=== Entries provided ===

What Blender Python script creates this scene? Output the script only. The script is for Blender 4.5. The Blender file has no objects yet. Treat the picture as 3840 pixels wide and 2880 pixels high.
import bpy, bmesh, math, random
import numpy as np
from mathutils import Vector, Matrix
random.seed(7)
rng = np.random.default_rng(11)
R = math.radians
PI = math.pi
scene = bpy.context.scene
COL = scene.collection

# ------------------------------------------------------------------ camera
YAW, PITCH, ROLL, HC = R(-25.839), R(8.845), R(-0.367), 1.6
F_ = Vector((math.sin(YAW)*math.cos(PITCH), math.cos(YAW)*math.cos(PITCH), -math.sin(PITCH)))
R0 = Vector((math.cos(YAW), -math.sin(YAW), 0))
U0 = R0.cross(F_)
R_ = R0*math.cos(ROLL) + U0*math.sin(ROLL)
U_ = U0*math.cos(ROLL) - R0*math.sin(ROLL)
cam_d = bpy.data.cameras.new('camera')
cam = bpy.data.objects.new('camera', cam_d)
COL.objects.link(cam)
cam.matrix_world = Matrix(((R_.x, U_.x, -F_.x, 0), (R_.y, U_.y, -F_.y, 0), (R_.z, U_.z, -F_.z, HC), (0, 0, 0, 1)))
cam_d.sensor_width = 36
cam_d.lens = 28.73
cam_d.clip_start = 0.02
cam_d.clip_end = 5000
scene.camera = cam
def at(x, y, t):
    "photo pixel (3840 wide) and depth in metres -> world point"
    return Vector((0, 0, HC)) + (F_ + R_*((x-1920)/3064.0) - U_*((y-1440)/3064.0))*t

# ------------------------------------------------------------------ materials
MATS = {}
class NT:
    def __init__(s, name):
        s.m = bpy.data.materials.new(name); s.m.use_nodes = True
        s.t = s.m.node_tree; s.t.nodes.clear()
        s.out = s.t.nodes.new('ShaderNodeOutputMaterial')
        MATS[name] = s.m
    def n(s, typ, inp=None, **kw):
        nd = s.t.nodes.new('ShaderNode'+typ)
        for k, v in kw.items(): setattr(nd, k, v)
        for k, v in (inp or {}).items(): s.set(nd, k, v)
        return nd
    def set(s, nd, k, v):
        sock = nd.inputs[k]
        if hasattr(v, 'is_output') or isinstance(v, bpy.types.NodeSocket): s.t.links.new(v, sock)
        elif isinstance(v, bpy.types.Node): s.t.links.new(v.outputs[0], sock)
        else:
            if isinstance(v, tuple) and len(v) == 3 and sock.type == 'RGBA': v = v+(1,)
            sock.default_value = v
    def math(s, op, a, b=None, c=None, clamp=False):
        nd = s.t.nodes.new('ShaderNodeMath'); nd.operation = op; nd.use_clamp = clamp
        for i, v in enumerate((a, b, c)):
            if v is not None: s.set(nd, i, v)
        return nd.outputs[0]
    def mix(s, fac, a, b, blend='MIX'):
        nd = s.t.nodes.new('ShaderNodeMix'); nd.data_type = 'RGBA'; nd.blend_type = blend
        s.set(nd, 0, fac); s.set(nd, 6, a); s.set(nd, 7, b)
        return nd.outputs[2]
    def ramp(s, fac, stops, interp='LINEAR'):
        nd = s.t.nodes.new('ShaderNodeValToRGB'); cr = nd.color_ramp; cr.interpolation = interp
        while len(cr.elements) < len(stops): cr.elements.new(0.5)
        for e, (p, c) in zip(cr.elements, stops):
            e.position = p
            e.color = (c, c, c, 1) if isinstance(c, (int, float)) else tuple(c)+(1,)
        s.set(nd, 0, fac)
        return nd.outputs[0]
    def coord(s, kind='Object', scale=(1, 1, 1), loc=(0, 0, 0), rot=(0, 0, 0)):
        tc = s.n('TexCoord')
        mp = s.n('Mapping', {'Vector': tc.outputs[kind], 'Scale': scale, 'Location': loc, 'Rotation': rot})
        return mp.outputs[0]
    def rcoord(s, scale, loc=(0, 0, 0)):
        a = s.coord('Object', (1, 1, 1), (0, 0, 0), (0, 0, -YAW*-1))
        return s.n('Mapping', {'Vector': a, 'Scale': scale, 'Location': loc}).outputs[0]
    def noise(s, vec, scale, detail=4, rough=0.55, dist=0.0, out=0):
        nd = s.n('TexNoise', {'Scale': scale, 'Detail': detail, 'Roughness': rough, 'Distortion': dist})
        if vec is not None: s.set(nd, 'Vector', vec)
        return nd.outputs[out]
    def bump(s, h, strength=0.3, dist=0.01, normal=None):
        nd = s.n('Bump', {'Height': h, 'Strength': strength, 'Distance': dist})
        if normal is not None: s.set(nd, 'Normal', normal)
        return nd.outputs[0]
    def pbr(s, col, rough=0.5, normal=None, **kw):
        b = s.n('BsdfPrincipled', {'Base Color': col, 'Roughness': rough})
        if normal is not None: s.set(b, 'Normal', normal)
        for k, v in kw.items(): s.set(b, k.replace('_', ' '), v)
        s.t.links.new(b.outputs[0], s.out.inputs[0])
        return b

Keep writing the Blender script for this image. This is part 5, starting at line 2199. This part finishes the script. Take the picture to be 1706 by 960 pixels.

===

Reproduce the listing in full. Keep it exactly as written.

== Result of the task ==
What Blender Python script creates this scene? Output the script only. The script is for Blender 4.5. The Blender file has no objects yet. Treat the picture as 3840 pixels wide and 2880 pixels high.
import bpy, bmesh, math, random
import numpy as np
from mathutils import Vector, Matrix
random.seed(7)
rng = np.random.default_rng(11)
R = math.radians
PI = math.pi
scene = bpy.context.scene
COL = scene.collection

# ------------------------------------------------------------------ camera
YAW, PITCH, ROLL, HC = R(-25.839), R(8.845), R(-0.367), 1.6
F_ = Vector((math.sin(YAW)*math.cos(PITCH), math.cos(YAW)*math.cos(PITCH), -math.sin(PITCH)))
R0 = Vector((math.cos(YAW), -math.sin(YAW), 0))
U0 = R0.cross(F_)
R_ = R0*math.cos(ROLL) + U0*math.sin(ROLL)
U_ = U0*math.cos(ROLL) - R0*math.sin(ROLL)
cam_d = bpy.data.cameras.new('camera')
cam = bpy.data.objects.new('camera', cam_d)
COL.objects.link(cam)
cam.matrix_world = Matrix(((R_.x, U_.x, -F_.x, 0), (R_.y, U_.y, -F_.y, 0), (R_.z, U_.z, -F_.z, HC), (0, 0, 0, 1)))
cam_d.sensor_width = 36
cam_d.lens = 28.73
cam_d.clip_start = 0.02
cam_d.clip_end = 5000
scene.camera = cam
def at(x, y, t):
    "photo pixel (3840 wide) and depth in metres -> world point"
    return Vector((0, 0, HC)) + (F_ + R_*((x-1920)/3064.0) - U_*((y-1440)/3064.0))*t

# ------------------------------------------------------------------ materials
MATS = {}
class NT:
    def __init__(s, name):
        s.m = bpy.data.materials.new(name); s.m.use_nodes = True
        s.t = s.m.node_tree; s.t.nodes.clear()
        s.out = s.t.nodes.new('ShaderNodeOutputMaterial')
        MATS[name] = s.m
    def n(s, typ, inp=None, **kw):
        nd = s.t.nodes.new('ShaderNode'+typ)
        for k, v in kw.items(): setattr(nd, k, v)
        for k, v in (inp or {}).items(): s.set(nd, k, v)
        return nd
    def set(s, nd, k, v):
        sock = nd.inputs[k]
        if hasattr(v, 'is_output') or isinstance(v, bpy.types.NodeSocket): s.t.links.new(v, sock)
        elif isinstance(v, bpy.types.Node): s.t.links.new(v.outputs[0], sock)
        else:
            if isinstance(v, tuple) and len(v) == 3 and sock.type == 'RGBA': v = v+(1,)
            sock.default_value = v
    def math(s, op, a, b=None, c=None, clamp=False):
        nd = s.t.nodes.new('ShaderNodeMath'); nd.operation = op; nd.use_clamp = clamp
        for i, v in enumerate((a, b, c)):
            if v is not None: s.set(nd, i, v)
        return nd.outputs[0]
    def mix(s, fac, a, b, blend='MIX'):
        nd = s.t.nodes.new('ShaderNodeMix'); nd.data_type = 'RGBA'; nd.blend_type = blend
        s.set(nd, 0, fac); s.set(nd, 6, a); s.set(nd, 7, b)
        return nd.outputs[2]
    def ramp(s, fac, stops, interp='LINEAR'):
        nd = s.t.nodes.new('ShaderNodeValToRGB'); cr = nd.color_ramp; cr.interpolation = interp
        while len(cr.elements) < len(stops): cr.elements.new(0.5)
        for e, (p, c) in zip(cr.elements, stops):
            e.position = p
            e.color = (c, c, c, 1) if isinstance(c, (int, float)) else tuple(c)+(1,)
        s.set(nd, 0, fac)
        return nd.outputs[0]
    def coord(s, kind='Object', scale=(1, 1, 1), loc=(0, 0, 0), rot=(0, 0, 0)):
        tc = s.n('TexCoord')
        mp = s.n('Mapping', {'Vector': tc.outputs[kind], 'Scale': scale, 'Location': loc, 'Rotation': rot})
        return mp.outputs[0]
    def rcoord(s, scale, loc=(0, 0, 0)):
        a = s.coord('Object', (1, 1, 1), (0, 0, 0), (0, 0, -YAW*-1))
        return s.n('Mapping', {'Vector': a, 'Scale': scale, 'Location': loc}).outputs[0]
    def noise(s, vec, scale, detail=4, rough=0.55, dist=0.0, out=0):
        nd = s.n('TexNoise', {'Scale': scale, 'Detail': detail, 'Roughness': rough, 'Distortion': dist})
        if vec is not None: s.set(nd, 'Vector', vec)
        return nd.outputs[out]
    def bump(s, h, strength=0.3, dist=0.01, normal=None):
        nd = s.n('Bump', {'Height': h, 'Strength': strength, 'Distance': dist})
        if normal is not None: s.set(nd, 'Normal', normal)
        return nd.outputs[0]
    def pbr(s, col, rough=0.5, normal=None, **kw):
        b = s.n('BsdfPrincipled', {'Base Color': col, 'Roughness': rough})
        if normal is not None: s.set(b, 'Normal', normal)
        for k, v in kw.items(): s.set(b, k.replace('_', ' '), v)
        s.t.links.new(b.outputs[0], s.out.inputs[0])
        return b

Keep writing the Blender script for this image. This is part 5, starting at line 2199. This part finishes the script. Take the picture to be 1706 by 960 pixels.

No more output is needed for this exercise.